Entries taken from a collection
------------

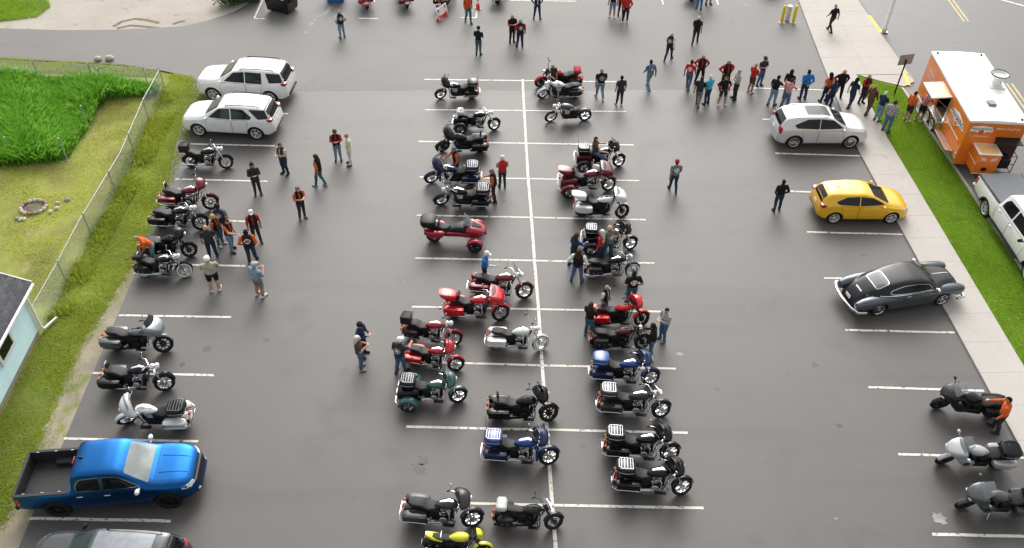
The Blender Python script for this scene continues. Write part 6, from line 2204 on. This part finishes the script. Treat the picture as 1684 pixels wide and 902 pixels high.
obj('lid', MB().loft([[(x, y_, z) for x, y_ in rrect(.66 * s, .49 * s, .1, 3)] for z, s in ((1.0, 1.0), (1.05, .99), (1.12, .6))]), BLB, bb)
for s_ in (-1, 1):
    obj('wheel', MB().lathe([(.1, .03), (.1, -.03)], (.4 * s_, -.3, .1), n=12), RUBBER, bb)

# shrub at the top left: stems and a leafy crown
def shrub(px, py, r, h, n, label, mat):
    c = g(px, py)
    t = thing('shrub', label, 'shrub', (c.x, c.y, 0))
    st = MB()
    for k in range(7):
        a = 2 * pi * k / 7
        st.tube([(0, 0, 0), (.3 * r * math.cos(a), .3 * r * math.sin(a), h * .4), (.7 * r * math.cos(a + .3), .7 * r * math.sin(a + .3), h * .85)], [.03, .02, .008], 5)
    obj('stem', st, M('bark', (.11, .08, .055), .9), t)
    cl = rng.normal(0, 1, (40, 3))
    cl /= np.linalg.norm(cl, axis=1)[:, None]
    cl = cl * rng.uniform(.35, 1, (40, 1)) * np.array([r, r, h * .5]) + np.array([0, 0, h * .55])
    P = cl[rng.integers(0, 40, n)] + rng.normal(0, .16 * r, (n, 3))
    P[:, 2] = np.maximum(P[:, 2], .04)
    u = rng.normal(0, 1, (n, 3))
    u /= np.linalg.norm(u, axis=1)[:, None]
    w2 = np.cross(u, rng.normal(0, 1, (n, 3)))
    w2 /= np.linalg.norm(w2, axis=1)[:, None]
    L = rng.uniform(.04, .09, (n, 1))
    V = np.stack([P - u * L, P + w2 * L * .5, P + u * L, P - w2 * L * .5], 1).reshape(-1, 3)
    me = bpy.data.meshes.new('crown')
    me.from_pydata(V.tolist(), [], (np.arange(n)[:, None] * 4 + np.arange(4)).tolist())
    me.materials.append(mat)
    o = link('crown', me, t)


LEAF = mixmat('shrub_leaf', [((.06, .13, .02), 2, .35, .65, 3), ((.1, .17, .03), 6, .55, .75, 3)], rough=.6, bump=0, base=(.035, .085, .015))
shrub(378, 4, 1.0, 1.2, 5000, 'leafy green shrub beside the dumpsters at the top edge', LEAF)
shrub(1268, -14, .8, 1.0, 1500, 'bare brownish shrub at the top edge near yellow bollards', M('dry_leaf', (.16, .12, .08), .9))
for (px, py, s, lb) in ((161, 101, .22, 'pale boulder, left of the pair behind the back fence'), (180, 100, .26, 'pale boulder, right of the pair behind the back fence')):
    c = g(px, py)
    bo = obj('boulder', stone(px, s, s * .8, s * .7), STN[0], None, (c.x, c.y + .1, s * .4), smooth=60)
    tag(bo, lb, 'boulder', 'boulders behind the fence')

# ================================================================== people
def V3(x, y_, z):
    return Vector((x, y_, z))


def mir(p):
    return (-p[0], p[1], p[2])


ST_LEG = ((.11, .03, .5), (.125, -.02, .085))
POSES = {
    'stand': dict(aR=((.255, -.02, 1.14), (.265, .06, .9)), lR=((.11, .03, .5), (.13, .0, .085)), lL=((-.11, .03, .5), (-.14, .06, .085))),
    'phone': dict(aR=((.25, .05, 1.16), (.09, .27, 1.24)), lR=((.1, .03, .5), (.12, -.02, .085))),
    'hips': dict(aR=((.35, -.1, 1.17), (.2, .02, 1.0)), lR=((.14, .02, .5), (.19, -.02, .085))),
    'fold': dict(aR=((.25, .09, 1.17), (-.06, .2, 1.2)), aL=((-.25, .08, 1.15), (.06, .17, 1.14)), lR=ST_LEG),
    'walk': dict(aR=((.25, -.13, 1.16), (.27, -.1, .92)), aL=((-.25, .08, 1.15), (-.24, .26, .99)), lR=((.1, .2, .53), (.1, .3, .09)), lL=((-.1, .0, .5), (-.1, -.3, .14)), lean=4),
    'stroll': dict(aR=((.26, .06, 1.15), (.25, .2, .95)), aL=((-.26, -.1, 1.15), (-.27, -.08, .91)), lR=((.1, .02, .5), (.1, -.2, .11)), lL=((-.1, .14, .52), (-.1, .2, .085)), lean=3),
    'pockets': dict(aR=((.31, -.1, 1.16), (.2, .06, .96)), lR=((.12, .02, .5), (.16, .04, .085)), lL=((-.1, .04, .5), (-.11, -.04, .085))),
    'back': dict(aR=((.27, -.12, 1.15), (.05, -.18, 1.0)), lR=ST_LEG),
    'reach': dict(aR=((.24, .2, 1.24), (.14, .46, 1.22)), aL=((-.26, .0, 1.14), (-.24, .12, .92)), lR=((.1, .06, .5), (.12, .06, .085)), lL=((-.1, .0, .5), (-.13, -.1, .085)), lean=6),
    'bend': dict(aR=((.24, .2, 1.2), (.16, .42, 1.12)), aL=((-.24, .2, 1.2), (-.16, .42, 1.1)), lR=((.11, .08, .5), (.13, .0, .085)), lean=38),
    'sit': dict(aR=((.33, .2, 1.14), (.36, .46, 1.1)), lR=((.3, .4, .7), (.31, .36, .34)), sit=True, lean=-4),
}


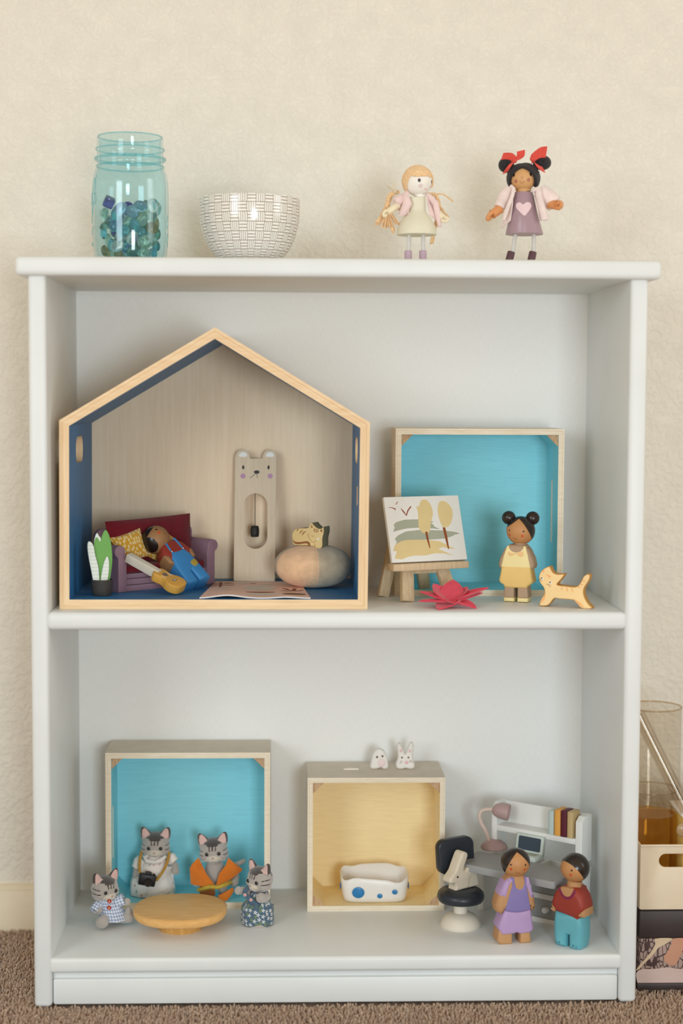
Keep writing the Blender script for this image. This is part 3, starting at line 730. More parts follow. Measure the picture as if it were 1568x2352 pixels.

------------

(OBJECTIVE)
Each entry shown above must be quoted exactly, with its pictures left out.

(THE OUTPUT)
The Blender Python script for this scene continues. Write part 6, from line 2204 on. This part finishes the script. Treat the picture as 1684 pixels wide and 902 pixels high.
obj('lid', MB().loft([[(x, y_, z) for x, y_ in rrect(.66 * s, .49 * s, .1, 3)] for z, s in ((1.0, 1.0), (1.05, .99), (1.12, .6))]), BLB, bb)
for s_ in (-1, 1):
    obj('wheel', MB().lathe([(.1, .03), (.1, -.03)], (.4 * s_, -.3, .1), n=12), RUBBER, bb)

# shrub at the top left: stems and a leafy crown
def shrub(px, py, r, h, n, label, mat):
    c = g(px, py)
    t = thing('shrub', label, 'shrub', (c.x, c.y, 0))
    st = MB()
    for k in range(7):
        a = 2 * pi * k / 7
        st.tube([(0, 0, 0), (.3 * r * math.cos(a), .3 * r * math.sin(a), h * .4), (.7 * r * math.cos(a + .3), .7 * r * math.sin(a + .3), h * .85)], [.03, .02, .008], 5)
    obj('stem', st, M('bark', (.11, .08, .055), .9), t)
    cl = rng.normal(0, 1, (40, 3))
    cl /= np.linalg.norm(cl, axis=1)[:, None]
    cl = cl * rng.uniform(.35, 1, (40, 1)) * np.array([r, r, h * .5]) + np.array([0, 0, h * .55])
    P = cl[rng.integers(0, 40, n)] + rng.normal(0, .16 * r, (n, 3))
    P[:, 2] = np.maximum(P[:, 2], .04)
    u = rng.normal(0, 1, (n, 3))
    u /= np.linalg.norm(u, axis=1)[:, None]
    w2 = np.cross(u, rng.normal(0, 1, (n, 3)))
    w2 /= np.linalg.norm(w2, axis=1)[:, None]
    L = rng.uniform(.04, .09, (n, 1))
    V = np.stack([P - u * L, P + w2 * L * .5, P + u * L, P - w2 * L * .5], 1).reshape(-1, 3)
    me = bpy.data.meshes.new('crown')
    me.from_pydata(V.tolist(), [], (np.arange(n)[:, None] * 4 + np.arange(4)).tolist())
    me.materials.append(mat)
    o = link('crown', me, t)


LEAF = mixmat('shrub_leaf', [((.06, .13, .02), 2, .35, .65, 3), ((.1, .17, .03), 6, .55, .75, 3)], rough=.6, bump=0, base=(.035, .085, .015))
shrub(378, 4, 1.0, 1.2, 5000, 'leafy green shrub beside the dumpsters at the top edge', LEAF)
shrub(1268, -14, .8, 1.0, 1500, 'bare brownish shrub at the top edge near yellow bollards', M('dry_leaf', (.16, .12, .08), .9))
for (px, py, s, lb) in ((161, 101, .22, 'pale boulder, left of the pair behind the back fence'), (180, 100, .26, 'pale boulder, right of the pair behind the back fence')):
    c = g(px, py)
    bo = obj('boulder', stone(px, s, s * .8, s * .7), STN[0], None, (c.x, c.y + .1, s * .4), smooth=60)
    tag(bo, lb, 'boulder', 'boulders behind the fence')

# ================================================================== people
def V3(x, y_, z):
    return Vector((x, y_, z))


def mir(p):
    return (-p[0], p[1], p[2])


ST_LEG = ((.11, .03, .5), (.125, -.02, .085))
POSES = {
    'stand': dict(aR=((.255, -.02, 1.14), (.265, .06, .9)), lR=((.11, .03, .5), (.13, .0, .085)), lL=((-.11, .03, .5), (-.14, .06, .085))),
    'phone': dict(aR=((.25, .05, 1.16), (.09, .27, 1.24)), lR=((.1, .03, .5), (.12, -.02, .085))),
    'hips': dict(aR=((.35, -.1, 1.17), (.2, .02, 1.0)), lR=((.14, .02, .5), (.19, -.02, .085))),
    'fold': dict(aR=((.25, .09, 1.17), (-.06, .2, 1.2)), aL=((-.25, .08, 1.15), (.06, .17, 1.14)), lR=ST_LEG),
    'walk': dict(aR=((.25, -.13, 1.16), (.27, -.1, .92)), aL=((-.25, .08, 1.15), (-.24, .26, .99)), lR=((.1, .2, .53), (.1, .3, .09)), lL=((-.1, .0, .5), (-.1, -.3, .14)), lean=4),
    'stroll': dict(aR=((.26, .06, 1.15), (.25, .2, .95)), aL=((-.26, -.1, 1.15), (-.27, -.08, .91)), lR=((.1, .02, .5), (.1, -.2, .11)), lL=((-.1, .14, .52), (-.1, .2, .085)), lean=3),
    'pockets': dict(aR=((.31, -.1, 1.16), (.2, .06, .96)), lR=((.12, .02, .5), (.16, .04, .085)), lL=((-.1, .04, .5), (-.11, -.04, .085))),
    'back': dict(aR=((.27, -.12, 1.15), (.05, -.18, 1.0)), lR=ST_LEG),
    'reach': dict(aR=((.24, .2, 1.24), (.14, .46, 1.22)), aL=((-.26, .0, 1.14), (-.24, .12, .92)), lR=((.1, .06, .5), (.12, .06, .085)), lL=((-.1, .0, .5), (-.13, -.1, .085)), lean=6),
    'bend': dict(aR=((.24, .2, 1.2), (.16, .42, 1.12)), aL=((-.24, .2, 1.2), (-.16, .42, 1.1)), lR=((.11, .08, .5), (.13, .0, .085)), lean=38),
    'sit': dict(aR=((.33, .2, 1.14), (.36, .46, 1.1)), lR=((.3, .4, .7), (.31, .36, .34)), sit=True, lean=-4),
}


Keep writing the Blender script for this image. This is part 3, starting at line 730. More parts follow. Measure the picture as if it were 1568x2352 pixels.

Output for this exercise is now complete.